My practice involves intensive object studies that regard historical furniture from my ancestral and vocational lineage. I focus on iconic early American forms made specifically for women, reclaiming them from the world of male production where they receive most of their scholarly attention, to consider the objects in the traditionally feminine, domestic world of their use. While I unpack latent meanings embedded in furniture, I explore metaphors inherent in its physical structure. My own response to the forms I choose becomes a parallel investigation as I search for identity, both personal and collective, in what is revealed. The work exists primarily as installations including sculptural forms, needlework, video and performance.
About BA Harrington
BA Harrington comes from a family of carpenters. She received her traditional training in cabinet and furnituremaking at the North Bennet Street School in Boston and holds a Master of Fine Arts and a Master’s Degree in Art History from the University of Wisconsin-Madison.

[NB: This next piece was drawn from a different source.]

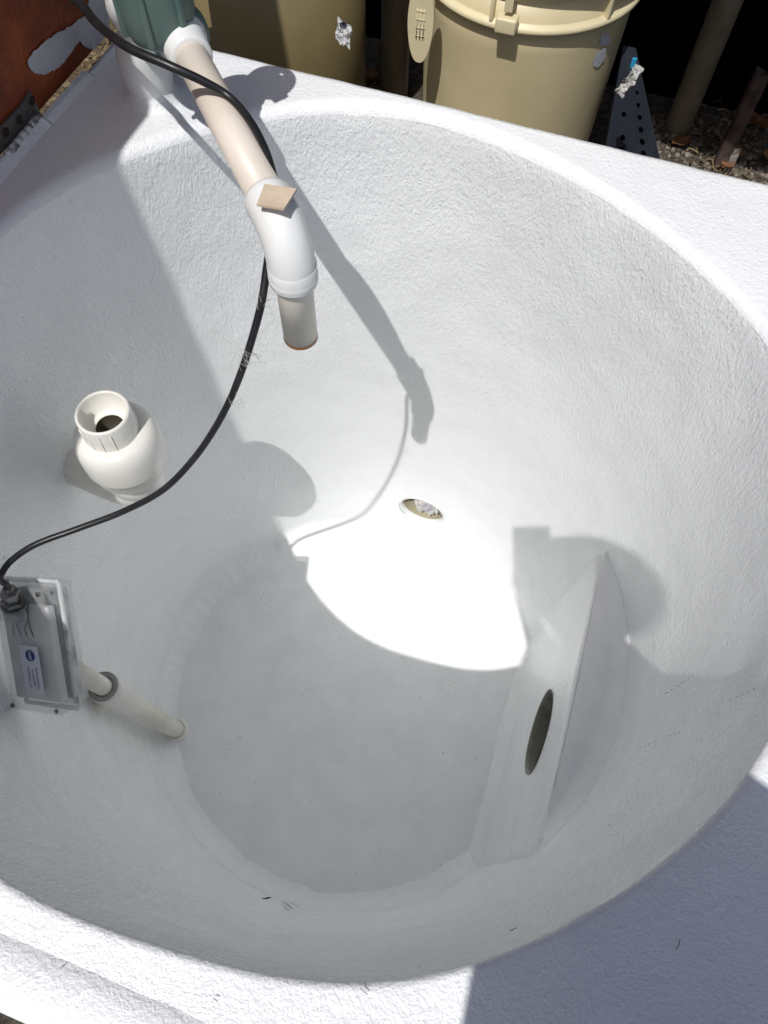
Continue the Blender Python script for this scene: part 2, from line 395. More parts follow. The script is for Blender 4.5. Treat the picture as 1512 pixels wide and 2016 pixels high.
# flat top of the step, running up into the wall with a fillet
vs, fs = [], []; mu, mv = 70, 22
outd = np.array([dm[1], -dm[0]]);
if outd@(mid_t[:2]-BC) < 0: outd = -outd
for i in range(mu+1):
    b = mid_t[:2]+dm[:2]*(un+(uf-un)*i/mu)
    t = 0
    while math.hypot(*(b+outd*t-BC)) < rad_wall(ZT) and t < 1: t += .002
    dist = t+.02
    for j in range(mv+1):
        f = j/mv; q = b+outd*dist*f; e = max(0, rad_wall(ZT)-math.hypot(*(q-BC))); z = ZT
        if j == 0: fq = facept(np.array([un+(uf-un)*i/mu, 0])); vs.append((fq[0], fq[1], fq[2])); continue
        if e < .05: z += .05*(1-e/.05)**2.2
        vs.append((q[0], q[1], z+.002*nz(q[0], q[1], 0, 6)))
for i in range(mu):
    for j in range(mv): fs.append((i*(mv+1)+j, (i+1)*(mv+1)+j, (i+1)*(mv+1)+j+1, i*(mv+1)+j+1))
mesh_obj('step_top', vs, fs, M_FLOOR, tank)
hcen3 = pl_o+pl_u*HCEN[0]+pl_v*HCEN[1]
M_PORT = mat('grey green port lining', (.20, .20, .165), .6, noise=(12, (.09, .09, .065), .4, .7, 8), bump=(30, .4, .004))
mesh_obj('port', *lathe(hcen3, -pl_n, [(-.003, HRAD+.004), (-.001, HRAD-.004), (.01, HRAD-.005), (.14, HRAD-.008), (.16, HRAD*.6), (.17, 0)], 60), M_PORT, tank)
# outlet hole collar
hpos = np.array([BC[0]+rad_wall(HZ)*math.cos(HA), BC[1]+rad_wall(HZ)*math.sin(HA), HZ]); hdir = np.array([math.cos(HA), math.sin(HA), 0])
mesh_obj('outlet_collar', *lathe(hpos, hdir, [(.004, HR+.006), (-.004, HR+.002), (-.006, HR-.003), (-.003, HR-.008), (.02, HR-.009)], 60), M_PVCW, tank)
mesh_obj('outlet_pipe', *lathe(hpos, hdir, [(.015, HR-.009), (.25, HR-.009), (.26, 0)], 60), mat('yellowed pipe inside', (.42, .38, .26), .5), tank)

# scuffs and dirt on the paint
def wall_hit(px):
    d = ray(px); t = .3; prev = None
    for t in np.arange(.4, 4, .003):
        q = EYE+d*t
        if q[2] < -DEPTH: return q, np.array([0, 0, 1.])
        r = math.hypot(q[0]-BC[0], q[1]-BC[1])
        if q[2] < -.02 and r > rad_wall(q[2]):
            nrm = np.array([BC[0]-q[0], BC[1]-q[1], 0]); return q, nrm/np.linalg.norm(nrm)
    return q, np.array([0, 0, 1.])
def chip(px, px2, wdt):
    (a, na), (b, nb) = wall_hit(px), wall_hit(px2); d = b-a; s = np.cross(na, d); s /= max(1e-6, np.linalg.norm(s)); vs = []; k = 7
    top = []
    for i in range(k):
        f = i/(k-1); q = a+d*f+na*.0075; ww = wdt*(math.sin(math.pi*(.08+.84*f)))*random.uniform(.4, 1.2)
        vs += [q+s*ww, q-s*ww*random.uniform(.3, 1)]
    return vs, [(2*i, 2*i+1, 2*i+3, 2*i+2) for i in range(k-1)]
marks = []
for (a, b, wd) in [((541,1776),(566,1786),.005),((556,1779),(575,1797),.005),((568,1780),(590,1795),.004),((578,1790),(601,1798),.003),
                   ((184,1658),(196,1671),.0018),((200,1675),(216,1688),.0016),((312,1713),(318,1720),.003)]:
    marks.append(chip(a, b, wd))
for (x0, y0, x1, y1, c) in [(1302,1377,1378,1330,9),(1262,1478,1362,1440,10),(1440,1385,1500,1360,5)]:
    for i in range(c):
        f = (i+random.uniform(0, .5))/c; x, y = x0+(x1-x0)*f, y0+(y1-y0)*f+random.uniform(-1, 1)
        marks.append(chip((x, y), (x+random.uniform(2, 6), y-random.uniform(1, 3)), .0016))
for i in range(46):
    x, y = random.uniform(30, 1300), random.uniform(1600, 1880); marks.append(chip((x, y), (x+random.uniform(1.5, 3.5), y+random.uniform(-2, 2)), random.uniform(.0006, .0014)))
for i in range(70):
    x, y = random.uniform(400, 1000), random.uniform(1150, 1740); marks.append(chip((x, y), (x+random.uniform(1.5, 4), y+random.uniform(-2.5, 2.5)), random.uniform(.0007, .0016)))
mesh_obj('scuff_marks', *join(*marks), M_DIRT, tank)['kind'] = 'stuff'

dm_ = []
for (x, y, x2, y2, bnd) in [(708,1944,724,1957,6),(1330,1870,1338,1850,2),(1003,1832,1016,1826,1),(822,1905,829,1900,1),(120,1905,126,1899,1),(420,1965,428,1970,2)]:
    a_, b_ = at_z((x, y), .0055), at_z((x2, y2), .0055); m_ = (a_+b_)/2+(at_z((x+bnd, y+bnd), .0055)-at_z((x, y), .0055))
    dm_.append(tube(smoothpath([a_, m_, b_], 5), .0005, 5))
mesh_obj('scratch_marks', *join(*dm_), mat('grey scratch', (.22, .22, .23), .7), tank)['kind'] = 'stuff'

# ------------------------------------------------------------------ ground
GZ = -.66
rs = [0, .1, .25, .5, .9, 1.4, 2.2, 4, 8, 16, 40]; vs = []
for a in angs:
    ro = out_r(a)-.001
    for r in rs: vs.append((BC[0]+(ro+r)*math.cos(a), BC[1]+(ro+r)*math.sin(a), GZ))
M_SOIL = mat('gravelly soil', (.09, .075, .058), .95, noise=(38, (.045, .035, .025), .42, .62, 10), bump=(60, 1, .02))
g = mesh_obj('ground', vs, [f for f in grid_faces(len(rs))], M_SOIL); g['kind'] = 'structure'
def ico(c, r, sq=(1, 1, 1), jit=.25):
    bm = bmesh.new(); bmesh.ops.create_icosphere(bm, subdivisions=1, radius=1); bm.verts.index_update()
    rot = Matrix.Rotation(random.uniform(0, 6), 3, 'Z') @ Matrix.Rotation(random.uniform(-.5, .5), 3, 'X')
    vs = [np.array(c)+np.array(rot @ Vector((v.co.x*sq[0], v.co.y*sq[1], v.co.z*sq[2])))*r*random.uniform(1-jit, 1+jit) for v in bm.verts]
    fs = [tuple(v.index for v in f.verts) for f in bm.faces]; bm.free(); return vs, fs
M_ST = [mat('grey gravel', (.17, .15, .12), .9, noise=(60, (.08, .07, .055), .4, .7)), mat('pale gravel', (.30, .27, .22), .9, noise=(60, (.15, .13, .10), .4, .7)), mat('brown gravel', (.08, .06, .045), .9)]
vs, fs, fm = [], [], []
for i in range(4200):
    px = (random.uniform(1240, 1560), random.uniform(225, 420)); q = at_z(px, GZ)
    v, f = ico((q[0], q[1], GZ+random.uniform(-.004, .006)), random.uniform(.003, .010)*random.choice((1, 1, 1, 1.7)), (1, random.uniform(.6, 1), random.uniform(.4, .8)), .2)
    o = len(vs); vs += v; fs += [tuple(k+o for k in q_) for q_ in f]; fm += [random.choice((0, 0, 1, 2, 2))]*len(f)
g = mesh_obj('gravel', vs, fs, None, smooth=False, mats=M_ST, fmat=fm); g['kind'] = 'stuff'; g['label'] = 'grey brown gravel on the ground behind the tank'; g['category'] = 'gravel'
# twig and leaf litter in the gap beside the lid and behind the deck
vs, fs = [], []
def litter(px, z, sp, cnt):
    out = []
    for i in range(cnt):
        q = at_z((px[0]+random.uniform(-sp, sp), px[1]+random.uniform(-sp, sp)), z); a = random.uniform(0, 6.3); l = random.uniform(.01, .045)
        d = np.array([math.cos(a)*l, math.sin(a)*l, random.uniform(-.01, .015)]); m_ = q+d*.5+np.array([random.uniform(-.01, .01), random.uniform(-.01, .01), .005])
        out.append(tube(smoothpath([q, m_, q+d], 3), random.uniform(.0012, .003), 5))
    return out
parts = []
for p in ((205,105),(190,125),(175,150),(150,180),(130,200),(110,225),(135,170),(165,140),(215,85)): parts += litter(p, GZ+.6, 10, 16)
parts += litter((735, 160), GZ+.02, 22, 50)+litter((1420, 320), GZ+.02, 60, 60)+litter((1440, 250), GZ+.02, 60, 40)
M_LIT = mat('dry plant litter', (.26, .19, .10), .85, noise=(30, (.10, .06, .03), .4, .6))
g = mesh_obj('leaf_litter', *join(*parts), M_LIT); g['kind'] = 'stuff'; g['label'] = 'dry brown twigs and litter lying beside the tank'; g['category'] = 'litter'
def leaf(px, z, l, w_, ang_, m_, label):
    q = at_z(px, z); vs, fs = [], []; d = np.array([math.cos(ang_), math.sin(ang_), 0]); s = np.array([-d[1], d[0], 0]); k = 9
    for i in range(k):
        f = i/(k-1); ww = w_*math.sin(math.pi*min(.98, f+.02))**.8
        for j in (-1, -.5, 0, .5, 1): vs.append(q+d*l*(f-.5)+s*ww*j+np.array([0, 0, .35*w_*abs(j)**1.5+.25*l*(f-.5)**2+.01+random.uniform(-.001, .001)]))
    for i in range(k-1):
        for j in range(4): fs.append((i*5+j, i*5+j+1, i*5+j+6, i*5+j+5))
    o = mesh_obj('fallen_leaf', vs, fs, m_); md = o.modifiers.new('t', 'SOLIDIFY'); md.thickness = .001
    tag(o, label, 'leaf', 'dry leaves on the ground')
M_LF = mat('golden dry leaf', (.36, .19, .06), .6, noise=(30, (.20, .08, .02), .4, .7)); M_LB = mat('brown dry leaf', (.22, .10, .045), .7, noise=(30, (.16, .06, .02), .4, .7))
leaf((1338, 286), GZ+.01, .07, .022, .4, M_LB, 'orange brown dry leaf on gravel below the leaning thick beige post')
leaf((1438, 308), GZ+.02, .08, .03, 1.5, M_LF, 'golden dry leaf standing beside the foot of the brown stake')
leaf((1430, 330), GZ+.02, .05, .02, .3, M_LB, 'small orange dry leaf touching the foot of the brown stake')
leaf((1495, 250), GZ+.02, .07, .03, 2.3, M_LB, 'dull brown dry leaf in the shade at far right')
leaf((1470, 240), GZ+.02, .06, .03, .3, M_LB, 'dark brown dry leaf right of the brown stake in shade')
leaf((728, 157), GZ+.03, .07, .025, .2, M_LB, 'orange dry leaf on the ground between barrel and beige post')
leaf((1510, 312), GZ+.02, .05, .02, 1.2, M_LF, 'golden leaf on sunlit gravel at right border')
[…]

Her work has been exhibited nationally at venues including the Milwaukee Art Museum, the Houston Center for Contemporary Craft, The Soap Factory in Minneapolis and the Urban Institute for Contemporary Arts in Grand Rapids, Michigan. Her essay, “Hadley Chests: the Chaos and Sacrifice of Childbirth” was published by Ashgate in 2013 in a collected volume titled Women and the Material Culture of Death. Harrington is currently Director of The Wood Center at IUP and Assistant Professor of Woodworking in the Department of Art at Indiana University of Pennsylvania where she is also an affiliate faculty member of the Sustainability Studies and the Women and Gender Studies programs.